Some hundred metres on, the path becomes an aisle in a rocky ravine. It becomes dark and cool thanks to the moisture trickling down the rock in all weather feeding the overhanging trees, ferns and moss. It was here that I saw the fairy doors. Hundreds of fairy doors. The first time I visited, it was night time and I saw them by the white light of my headlamp. Hundreds of fairy doors seen under these conditions were a bit terrifying. In daylight, it’s clearly just a bit of fun for local children. They decorate a little slab of wood with a smear of glitter and their name, then stick it up on the rock with all the others.

 

 

But at night time, you feel the beady glare of the aes sidhe, supernatural entities that inhabit the countryside. If treated well, they can be benevolent but if mistreated they will make you know it. People tried, and sometime still try, to protect themselves from sidhe wrath by putting iron in the house, by tying a red ribbon or amulet to something, or by leaving food out for them. It was considered a bad idea to disturb their habitat because they reportedly guard their natural abodes with ferocity. William Butler Yeats grew up hearing tales of their antics and eventually incorporated faeries in his own poetical mythology. “The Stolen Child” is not only a dramatization of the shidhe stealing a baby, as they were wont to do, but a escape from the hard world into the private world of imagination:

 

Away with us he’s going,
The solemn-eyed:
He’ll hear no more the lowing
Of the calves on the warm hillside
Or the kettle on the hob
Sing peace into his breast,
Or see the brown mice bob
Round and round the oatmeal chest.
For he comes, the human child,
To the waters and the wild
With a faery, hand in hand,
For the world’s more full of weeping than he can understand.

 

The tunnel, after the fairy doors, was also spooky. Four hundred meters of a dark tube, faintly lit with electric lights in niches in the tunnels bricked sides. The light mainly served to make the dark, wet walls glisten and to illuminate stalactites.

 

 

Durrow to Newgrange

Coming out of the tunnel, you keep running and pass an old pub (closed, of course) called Mahony’s Pub.
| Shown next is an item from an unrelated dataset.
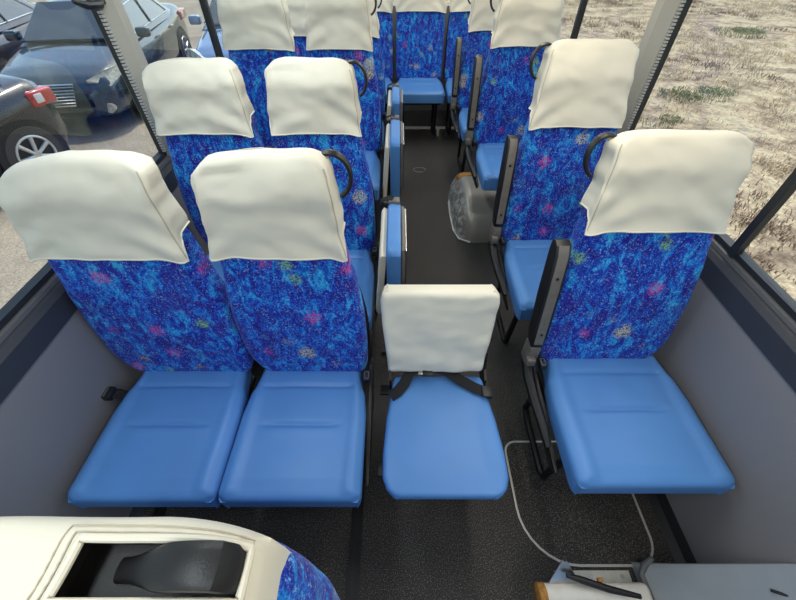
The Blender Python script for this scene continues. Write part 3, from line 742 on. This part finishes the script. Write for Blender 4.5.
# white folded step frame with brown end, bracket and strut
r = thing('folded_step', 'white painted step tube with a brown round end at the bottom edge', 'step', (.585, .128, 0))
bm = bmesh.new()
tube(bm, [(-.135, .0, .20), (.10, .0, .20)], .033, 24); link('tube', bm, WHITEP, r)
bm = bmesh.new(); tube(bm, [(-.160, .0, .20), (-.156, .0, .20), (-.134, .0, .20)], [.028, .0345, .0345], 24); link('end_cap', bm, BROWN, r)
bm = bmesh.new(); prism(bm, [(-.12, .215), (-.02, .215), (-.065, .290)], 'y', .028, .033, .001)
bmesh.ops.rotate(bm, cent=(-.07, .03, .215), matrix=Matrix.Rotation(radians(-55), 3, 'X'), verts=bm.verts); bk = link('triangle_bracket', bm, STEEL, r)
bm = bmesh.new(); cyl(bm, (-.067, .083, .2605), (-.067, .084, .264), .006, 14); link('bracket_hole', bm, BLACK, bk)
link('strut', T([(-.07, .045, .25), (-.03, .035, .248), (.05, .012, .245), (.14, -.005, .238)], [.006, .010, .010, .007], 10), BLACK, r)
link('foot', B((-.10, -.02, 0), (-.06, .02, .175), .004), DSTEEL, r); link('foot', B((.03, -.02, 0), (.07, .02, .175), .004), DSTEEL, r)
bm = B((.125, -.13, .0), (.245, .045, .12), .02, 3); link('cover_plate', bm, WHITEP, r)
bm = bmesh.new(); cyl(bm, (.05, .034, .2), (.05, .045, .2), .009, 14); link('bolt', bm, BROWN, r)
# moulded pale step-well cover beside the right wall
def well():
    r = thing('stepwell_cover', 'pale grey moulded cover sloping up to the right wall in the bottom corner', 'cover panel', (.96, .025, 0))
    bm = bmesh.new(); g = []
    ys = [-.5 + .01*k for k in range(73)]
    for yy in ys:
        row = []; e = max(0, (yy-.195)/.025); ee = 1-sqrt(max(0, 1-min(1, e)**2))
        for k in range(17):
            u = k/16; x = -.105 + .203*u; z = .06 + .40*u**1.15
            row.append(bm.verts.new((x, yy - .065*u*(1 if yy > 0 else 0)*max(0, yy/.22)+.0, max(.0, z - .06*ee*(1-.3*u)))))
        g.append(row)
    for A, Bq in zip(g, g[1:]):
        for k in range(16): bm.faces.new((A[k], A[k+1], Bq[k+1], Bq[k]))
    # skirts down to the floor
    def skirt(vs):
        lo = [bm.verts.new((v.co.x, v.co.y, 0)) for v in vs]
        for k in range(len(vs)-1): bm.faces.new((vs[k], vs[k+1], lo[k+1], lo[k]))
    skirt(g[0]); skirt(g[-1]); skirt([q[0] for q in g]); skirt([q[-1] for q in g])
    link('panel', bm, PALE, r)
    lp = [(-.108, -.3, .055), (-.108, .10, .055), (-.105, .175, .05), (-.095, .20, .07), (-.075, .216, .10)]
    link('rim', T(lp, [.012, .012, .013, .013, .008], 10), SILL, r)
    bm = bmesh.new(); prism(bm, [(-.02, .225), (.03, .225), (.028, .262), (.008, .285), (-.012, .275)], 'y', .055, .075, .003); link('latch', bm, GREYP, r)
    link('latch_tip', T([(.055, .10, .375), (.075, .085, .40)], .004, 8), BLACK, r)
well()
# wheel housing
def wheel_housing():
    r = thing('wheel_housing', 'rounded grey wheel housing under the third right seat, scuffed silver side and brown patch', 'wheel housing', (.73, 2.48, 0))
    bm = bmesh.new(); nx, ny = 24, 30; g = []
    X0, X1, Y0, Y1, Hh = -.31, .33, -.33, .42, .26
    def hz(x, y):
        fy = 1-abs((y-.04)/.37)**3.2; fx = min(1, ((x-X0)/.10))
        return Hh*max(0, fy)**.5*(1-(1-fx)**2.2)**.5 if fx > 0 else 0
    for j in range(ny+1):
        y = Y0 + (Y1-Y0)*(1-cos(pi*j/ny))/2; row = []
        for i in range(nx+1):
            x = X0 + (X1-X0)*(i/nx)**1.6
            cut = .10*max(0, (abs((y-.04)/.37)-.65)/.35)**2*(1-i/nx)
            row.append(bm.verts.new((x+cut, y, hz(x, y))))
        g.append(row)
    for A, Bq in zip(g, g[1:]):
        for k in range(nx): bm.faces.new((A[k], A[k+1], Bq[k+1], Bq[k]))
    link('housing', bm, HOUS, r)
    link('edge_strip', T([(-.21, -.335, .006), (-.285, -.29, .006), (-.315, -.18, .006), (-.32, .0, .006), (-.315, .2, .006), (-.27, .36, .006)], .007, 8), ALU, r)
    bm = bmesh.new(); gg = []
    for j in range(7):
        y = .17+.17*j/6; gg.append([bm.verts.new((x, y, hz(x, y)+.003)) for x in [(-.27+.12*i/6) for i in range(7)]])
    for A, Bq in zip(gg, gg[1:]):
        for k in range(6): bm.faces.new((A[k], A[k+1], Bq[k+1], Bq[k]))
    o = link('brown_patch', bm, BROWN, r); md = o.modifiers.new('t', 'SOLIDIFY'); md.thickness = .003
def hous_mat():
    m = mat('scuffed_silver', (150, 148, 142), .35, .25); n = m.node_tree; b = n.nodes['Principled BSDF']; tc = n.nodes.new('ShaderNodeTexCoord')
    t = n.nodes.new('ShaderNodeTexNoise'); t.inputs['Scale'].default_value = 28; t.inputs['Detail'].default_value = 8; n.links.new(tc.outputs['Object'], t.inputs['Vector'])
    r1 = ramp(n, [(.45, lin((135, 133, 128))), (.58, lin((205, 210, 214)))]); n.links.new(t.outputs[0], r1.inputs[0])
    sx = n.nodes.new('ShaderNodeSeparateXYZ'); n.links.new(tc.outputs['Object'], sx.inputs[0])
    r2 = n.nodes.new('ShaderNodeMapRange'); r2.inputs[1].default_value = -.24; r2.inputs[2].default_value = -.29; n.links.new(sx.outputs[0], r2.inputs[0])
    n.links.new(mixc(n, r2.outputs[0], lin((150, 147, 140)), r1.outputs[0]), b.inputs['Base Color'])
    bp = n.nodes.new('ShaderNodeBump'); bp.inputs['Distance'].default_value = .01; n.links.new(t.outputs[0], bp.inputs['Height']); n.links.new(r2.outputs[0], bp.inputs['Strength']); n.links.new(bp.outputs[0], b.inputs['Normal'])
    return m
HOUS = hous_mat(); wheel_housing()
# floor rails the left seats stand on
for xx, nm in ((-.95, 'dark seat rail in the floor by the left wall'), (-.16, 'dark seat rail in the floor under the left aisle seats')):
    bm = B((-.022, -1.7, 0), (-.012, 1.9, .006)); box(bm, (.012, -1.7, 0), (.022, 1.9, .006)); box(bm, (-.012, -1.7, 0), (.012, 1.9, .002))
    o = link('floor_rail', bm, DSTEEL); o.location = (xx+.0, 1.8, 0); tag(o, nm, 'floor rail')
# thin wire loop lying on the aisle
bm = T([(.02+.055*cos(a)*1.0, .0+.045*sin(a), .002) for a in [radians(-20+17*k) for k in range(20)]], .0016, 6)
o = link('wire_loop', bm, ALU); o.location = (.18, 3.25, 0); tag(o, 'thin wire loop lying on the dark aisle floor', 'wire')
# bolt end in front of left aisle seat
# window latch on the left pillar
r = thing('curtain_hook', 'black plastic hook on the left window pillar near the top edge', 'hook', (XL-.01, 1.655, 1.435))
link('mount', B((0, -.02, -.01), (.012, .02, .05), .003), BLACK, r); link('hook_arm', T([(.006, .0, .0), (.02, -.04, -.004), (.022, -.11, .004), (.012, -.15, .02)], [.011, .014, .012, .006], 10), BLACK, r)

# ---------------------------------------------------------------- outside
bm = bmesh.new(); bmesh.ops.create_grid(bm, x_segments=2, y_segments=2, size=1)
for v in bm.verts: v.co = Vector((-25+25.0*v.co.x*1.0, 20+45*v.co.y, GZ))
o = link('asphalt_ground', bm, ASPH, None, False); tag(o, kind='structure')
def fz(x, y): return GZ + .0 + (.05*noise.noise(Vector((x*.5, y*.5, 0))) + .010*noise.noise(Vector((x*1.9, y*1.9, 4))) + .004*noise.noise(Vector((x*6, y*6, 8))))*min(1, max(0, (x-1.6)/1.0))
bm = bmesh.new(); nx, ny = 130, 150; g = []
for j in range(ny+1):
    y = -10+50*(j/ny)**1.0; row = []
    for i in range(nx+1):
        x = 40*(i/nx)**1.4; row.append(bm.verts.new((x, y, fz(x, y))))
    g.append(row)
for A, Bq in zip(g, g[1:]):
    for k in range(nx): bm.faces.new((A[k], A[k+1], Bq[k+1], Bq[k]))
o = link('field_ground', bm, FIELD, None, True); tag(o, kind='structure')
STRAW = mat('straw', (214, 194, 160), .8); STRAW2 = mat('brown_straw', (150, 126, 104), .85); GREEN = mat('green_blades', (140, 146, 104), .8)
def blades(name, centres, m, label, n_per, h, spreadr, lean=.7):
    bm = bmesh.new()
    for (cx, cy, rr) in centres:
        mi = int(noise.noise(Vector((cx*.4, cy*.4, 13))) > .12)
        for _ in range(n_per):
            a = random.random()*2*pi; q = sqrt(random.random())*rr*spreadr; x, y = cx+q*cos(a), cy+q*sin(a); z = fz(x, y)
            hh = h*random.uniform(.4, 1.2); an = random.random()*2*pi; wv = .004+.004*random.random(); le = lean*hh*random.uniform(.3, 1.3)
            px, py = -sin(an)*wv, cos(an)*wv; tx, ty = x+cos(an)*le, y+sin(an)*le
            v = [bm.verts.new(c) for c in ((x-px, y-py, z-.01), (x+px, y+py, z-.01), (x+(tx-x)*.4+px*.8, y+(ty-y)*.4+py*.8, z+hh*.6), (x+(tx-x)*.4-px*.8, y+(ty-y)*.4-py*.8, z+hh*.6), (tx, ty, z+hh*.8))]
            bm.faces.new(v[:4]).material_index = mi if isinstance(m, list) else 0; bm.faces.new((v[3], v[2], v[4])).material_index = mi if isinstance(m, list) else 0
    o = link(name, bm, m, None, False); tag(o, label, 'grass', kind='stuff'); return o
def scatter(n, keep):
    out = []
    while len(out) < n:
        x = random.uniform(1.9, 17); y = random.uniform(-.5, 20)
        if keep(x, y): out.append((x, y, random.uniform(.12, .45)))
    return out
GP = [(5.75, 7.7, 1.0), (9.9, 12.9, 1.3), (4.3, 6.3, .8)]
blades('dry_grass', scatter(1500, lambda x, y: noise.noise(Vector((x*.45, y*.45, 3))) > -.25 and all(hypot(x-a, y-b) > c for a, b, c in GP)), [STRAW, STRAW2], 'pale and brown dry straw grass scattered over the field on the right', 40, .085, 1.0, 1.2)
blades('green_weeds', [(5.75, 7.7, .5), (5.3, 7.6, .4), (6.2, 7.9, .35)], GREEN, 'larger low green patch of weeds on the field near the bus', 420, .06, 1.0)
blades('green_weeds', [(9.8, 12.9, .7), (10.2, 13.1, .4)], GREEN, 'smaller green patch of weeds farther out on the field', 500, .10, 1.0)
blades('green_weeds', [(4.2, 6.2, .35), (4.6, 6.5, .2)], GREEN, 'thin green weeds just beside the pillar of the right window', 160, .06, 1.0)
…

Further up, on the right side is a shrine to the Virgin, surrounded by a little garden. At nighttime it’s lit by a neon light. Then you get to the old Durrow railway station—the platforms are still there on either side of the trail but the old lookout tower looks much the worse for wear. One hundred years ago this was the site of the Durrow Engagement, a key event in the Irish War of Independence. Kieran Foley wrote an article about the event in The Muster Express:

At the time, the British authorities were having great difficulty in getting jurors to attend the law courts. On March 3rd 1921, a train that was specially chartered to transport jurors to Waterford City
for court duty was held up near Durrow Train Station. It was anticipated that when news of the non-arrival of the jurors’ train reached the British authorities, military would be sent out from Dungarvan along the coast road where Volunteers would be ready to ambush them at Ballyvoyle.

During the subsequent day of fighting, events moved to Durrow and to the creamery located behind Durrow station where, according to reports, up to 300 British forces took cover while around 20 Irish Volunteers were in the vicinity of the station. A machine gun was brought by train from Waterford and was used in the engagement but was nullified by Volunteers who targeted the operator. The Volunteers suffered one injury, Andy Kirwan of Bonmahon. It’s thought the British suffered a number of casualties with possibly two fatalities but this was never confirmed. 

 

 

These days, it’s such a peaceful spot it’s hard to imagine there was ever any kind of conflict here. A little way up the hill, the Greenway meets a public road and it was there that a woman stopped her car to ask me if I’d seen three dogs. They’d gotten out again, she said. If I found them could I call or bring them down to Durrow House, down by the viaduct? OK, I said. She zoomed off.

 

You can see some beautiful photos of the area around the viaduct at inesemjphotography. It was very calm and even though I strained my ears to hear dogs, I didn’t manage to hear anything but robins singing. The scenery in the day was rural, but with a suggestion of wilderness.

 

 

At night, it was a different story; I was alone with the stars and a faint smell of jasmine. Looking up at the dark sky pricked with intense but tiny lights, I found myself wondering what names the Irish used out here on the western edge of Europe, where Arab, Greek and Roman cultures and astronomical names and ideas were late in arriving. Newgrange, the neolithic monument in County Meath, clearly shows that the people who lived here in 3,200 BCE were careful sky watchers. Did they watch the stars as well as the sun? I wonder if we’ll ever know that.